Monday, Mar. 16, 1931
"Sunshine" & Mr. Morgan
With great though respectful excitement British editors and even the House of Commons discussed last week this question: Can Pope Pius XI so contrive that John Pierpont Morgan will be unable to take the Archbishop of Canterbury on a "sunshine cruise" to the Holy Land in his yacht Corsair?
In the House of Commons, His Majesty's Government managed to evade all direct questions. But the London Daily Herald, organ of the Labor Party, said what the Prime Minister was doubtless loath to say:
"Authorities on ecclesiastical affairs have expressed the opinion tonight that Dr. [Cosmo Gordon] Lang's visit to Jerusalem is calculated to give offence to the Vatican. The ecclesiastical and international balance at Jerusalem is delicately poised and easily upset and it is recalled that two years ago Dr. Lang's projected visit to Jerusalem was abandoned, it is said, at the Vatican's protest."

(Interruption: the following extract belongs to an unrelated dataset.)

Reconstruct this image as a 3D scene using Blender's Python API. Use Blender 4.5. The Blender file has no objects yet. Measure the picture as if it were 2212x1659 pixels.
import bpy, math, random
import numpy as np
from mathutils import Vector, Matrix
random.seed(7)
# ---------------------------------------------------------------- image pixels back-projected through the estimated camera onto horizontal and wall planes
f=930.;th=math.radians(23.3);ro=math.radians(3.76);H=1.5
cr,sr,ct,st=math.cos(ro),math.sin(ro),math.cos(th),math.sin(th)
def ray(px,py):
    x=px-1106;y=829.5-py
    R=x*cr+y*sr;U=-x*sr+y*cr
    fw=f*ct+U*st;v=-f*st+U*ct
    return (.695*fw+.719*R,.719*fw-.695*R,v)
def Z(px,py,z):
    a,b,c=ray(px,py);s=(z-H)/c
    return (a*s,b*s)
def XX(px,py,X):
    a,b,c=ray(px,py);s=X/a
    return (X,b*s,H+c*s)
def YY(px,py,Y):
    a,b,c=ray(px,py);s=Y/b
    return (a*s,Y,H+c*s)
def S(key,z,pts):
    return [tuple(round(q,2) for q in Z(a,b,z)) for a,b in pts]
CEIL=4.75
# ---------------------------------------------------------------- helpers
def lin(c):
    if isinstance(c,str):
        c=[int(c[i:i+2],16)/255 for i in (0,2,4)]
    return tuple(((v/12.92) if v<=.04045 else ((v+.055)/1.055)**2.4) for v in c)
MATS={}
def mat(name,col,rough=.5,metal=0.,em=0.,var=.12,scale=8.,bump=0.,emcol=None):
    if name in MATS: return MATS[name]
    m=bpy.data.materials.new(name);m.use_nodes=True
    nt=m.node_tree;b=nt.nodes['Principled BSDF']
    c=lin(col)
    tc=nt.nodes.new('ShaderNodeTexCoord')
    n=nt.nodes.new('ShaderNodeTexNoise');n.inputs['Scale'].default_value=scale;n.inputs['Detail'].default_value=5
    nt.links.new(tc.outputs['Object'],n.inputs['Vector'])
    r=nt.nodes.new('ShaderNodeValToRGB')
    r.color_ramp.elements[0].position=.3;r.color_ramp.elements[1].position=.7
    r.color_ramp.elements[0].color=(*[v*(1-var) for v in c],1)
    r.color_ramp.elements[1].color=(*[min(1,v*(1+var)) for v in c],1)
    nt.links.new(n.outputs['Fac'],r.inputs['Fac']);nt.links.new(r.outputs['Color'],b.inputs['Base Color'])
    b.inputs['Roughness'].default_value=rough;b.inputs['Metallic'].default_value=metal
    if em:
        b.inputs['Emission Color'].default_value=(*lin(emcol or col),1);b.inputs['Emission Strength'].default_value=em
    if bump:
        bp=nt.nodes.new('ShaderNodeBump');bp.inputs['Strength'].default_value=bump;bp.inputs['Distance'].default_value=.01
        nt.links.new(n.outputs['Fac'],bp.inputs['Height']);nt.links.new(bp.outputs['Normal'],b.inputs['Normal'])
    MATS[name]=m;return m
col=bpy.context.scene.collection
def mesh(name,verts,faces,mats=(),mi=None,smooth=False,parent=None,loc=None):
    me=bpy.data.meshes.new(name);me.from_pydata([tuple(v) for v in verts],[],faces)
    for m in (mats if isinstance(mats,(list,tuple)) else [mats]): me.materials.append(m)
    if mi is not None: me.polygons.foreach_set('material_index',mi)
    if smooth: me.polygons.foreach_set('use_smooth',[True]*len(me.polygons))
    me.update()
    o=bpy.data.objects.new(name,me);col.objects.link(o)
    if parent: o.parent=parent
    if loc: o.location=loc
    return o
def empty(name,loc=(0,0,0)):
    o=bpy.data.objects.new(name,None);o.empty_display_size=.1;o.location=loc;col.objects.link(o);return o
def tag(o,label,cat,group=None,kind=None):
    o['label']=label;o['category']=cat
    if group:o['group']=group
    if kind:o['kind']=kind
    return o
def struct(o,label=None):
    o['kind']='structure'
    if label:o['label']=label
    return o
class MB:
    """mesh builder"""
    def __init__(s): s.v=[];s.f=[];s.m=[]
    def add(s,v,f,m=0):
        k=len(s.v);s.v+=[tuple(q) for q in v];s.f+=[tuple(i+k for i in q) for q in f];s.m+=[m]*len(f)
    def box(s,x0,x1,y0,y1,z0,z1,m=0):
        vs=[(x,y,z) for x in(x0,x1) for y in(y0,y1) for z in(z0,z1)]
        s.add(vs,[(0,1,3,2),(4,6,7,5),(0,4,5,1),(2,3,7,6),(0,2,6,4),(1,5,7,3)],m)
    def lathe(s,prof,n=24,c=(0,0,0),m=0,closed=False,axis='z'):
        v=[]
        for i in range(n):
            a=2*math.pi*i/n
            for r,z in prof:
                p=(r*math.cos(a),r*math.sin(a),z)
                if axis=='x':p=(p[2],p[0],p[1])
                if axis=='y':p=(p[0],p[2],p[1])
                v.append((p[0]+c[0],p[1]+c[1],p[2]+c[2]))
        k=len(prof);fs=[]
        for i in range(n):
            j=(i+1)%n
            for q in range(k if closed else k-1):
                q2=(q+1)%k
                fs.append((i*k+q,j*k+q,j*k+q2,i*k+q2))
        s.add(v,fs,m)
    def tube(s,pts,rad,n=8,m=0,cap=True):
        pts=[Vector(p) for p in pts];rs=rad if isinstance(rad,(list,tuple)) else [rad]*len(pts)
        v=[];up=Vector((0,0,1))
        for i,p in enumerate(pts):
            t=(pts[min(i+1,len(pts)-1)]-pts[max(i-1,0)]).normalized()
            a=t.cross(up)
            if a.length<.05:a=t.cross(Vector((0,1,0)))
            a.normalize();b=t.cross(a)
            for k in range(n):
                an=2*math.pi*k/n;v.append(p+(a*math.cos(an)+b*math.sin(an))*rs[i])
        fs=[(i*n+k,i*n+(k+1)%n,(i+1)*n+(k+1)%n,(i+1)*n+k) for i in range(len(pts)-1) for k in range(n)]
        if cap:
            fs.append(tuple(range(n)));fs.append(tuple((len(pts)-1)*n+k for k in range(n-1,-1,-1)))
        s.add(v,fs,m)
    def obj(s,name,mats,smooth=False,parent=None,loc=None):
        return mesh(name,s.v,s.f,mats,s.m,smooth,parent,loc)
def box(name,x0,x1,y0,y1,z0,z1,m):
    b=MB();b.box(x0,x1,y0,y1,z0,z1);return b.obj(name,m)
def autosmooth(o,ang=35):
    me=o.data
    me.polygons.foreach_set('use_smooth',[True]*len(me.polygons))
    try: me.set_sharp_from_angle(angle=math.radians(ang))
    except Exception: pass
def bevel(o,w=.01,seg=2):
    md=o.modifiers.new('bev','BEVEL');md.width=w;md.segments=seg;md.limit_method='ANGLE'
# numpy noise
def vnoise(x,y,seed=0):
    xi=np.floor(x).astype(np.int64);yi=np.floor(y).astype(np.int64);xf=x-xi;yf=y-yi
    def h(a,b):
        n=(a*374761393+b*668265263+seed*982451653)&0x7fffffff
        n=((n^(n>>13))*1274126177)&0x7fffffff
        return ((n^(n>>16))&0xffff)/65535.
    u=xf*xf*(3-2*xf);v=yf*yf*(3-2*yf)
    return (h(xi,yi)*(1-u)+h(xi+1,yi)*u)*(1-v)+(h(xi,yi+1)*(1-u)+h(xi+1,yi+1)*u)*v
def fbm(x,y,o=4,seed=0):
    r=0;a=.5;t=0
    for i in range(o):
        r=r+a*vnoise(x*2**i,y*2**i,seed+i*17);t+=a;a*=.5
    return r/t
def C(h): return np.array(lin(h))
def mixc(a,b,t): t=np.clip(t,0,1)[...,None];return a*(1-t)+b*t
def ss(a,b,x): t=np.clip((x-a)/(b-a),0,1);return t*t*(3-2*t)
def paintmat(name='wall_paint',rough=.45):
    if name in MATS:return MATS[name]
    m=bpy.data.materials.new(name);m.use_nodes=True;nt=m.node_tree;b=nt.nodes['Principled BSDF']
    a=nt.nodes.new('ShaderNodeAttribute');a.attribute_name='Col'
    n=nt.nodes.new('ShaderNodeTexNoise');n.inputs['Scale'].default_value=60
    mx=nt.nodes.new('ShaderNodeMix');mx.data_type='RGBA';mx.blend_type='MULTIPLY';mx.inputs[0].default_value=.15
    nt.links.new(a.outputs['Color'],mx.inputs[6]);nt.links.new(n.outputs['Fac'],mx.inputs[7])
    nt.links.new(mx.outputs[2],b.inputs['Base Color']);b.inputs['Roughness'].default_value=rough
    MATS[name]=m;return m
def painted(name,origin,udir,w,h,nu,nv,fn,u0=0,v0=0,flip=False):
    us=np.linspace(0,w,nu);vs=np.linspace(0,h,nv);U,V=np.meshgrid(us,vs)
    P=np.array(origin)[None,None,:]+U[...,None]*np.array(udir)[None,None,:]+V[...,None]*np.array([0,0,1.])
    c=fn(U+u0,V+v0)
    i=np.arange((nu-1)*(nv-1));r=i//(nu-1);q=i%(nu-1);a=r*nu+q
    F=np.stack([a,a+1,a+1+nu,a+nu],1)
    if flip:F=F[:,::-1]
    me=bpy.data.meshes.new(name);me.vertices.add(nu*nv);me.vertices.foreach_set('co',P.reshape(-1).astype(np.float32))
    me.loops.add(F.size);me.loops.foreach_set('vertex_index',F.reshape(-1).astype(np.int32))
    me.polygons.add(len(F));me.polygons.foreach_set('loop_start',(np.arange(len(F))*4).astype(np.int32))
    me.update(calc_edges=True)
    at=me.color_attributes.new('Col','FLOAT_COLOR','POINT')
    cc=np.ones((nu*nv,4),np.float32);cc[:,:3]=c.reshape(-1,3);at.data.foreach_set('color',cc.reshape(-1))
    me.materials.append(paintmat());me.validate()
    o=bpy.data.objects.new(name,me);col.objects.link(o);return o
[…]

The "ecclesiastical authorities" quoted were undoubtedly Roman Catholics. At Lambeth Palace, residence of the Archbishop of Canterbury, Anglican ecclesiastics contented themselves with stating that the Primate of All England has been suffering for months with neuralgia. The fact that Dr. Lang's great & good friend Banker Morgan has invited him to bask upon the Corsair and cruise to Palestine they called "most opportune from the health point of view.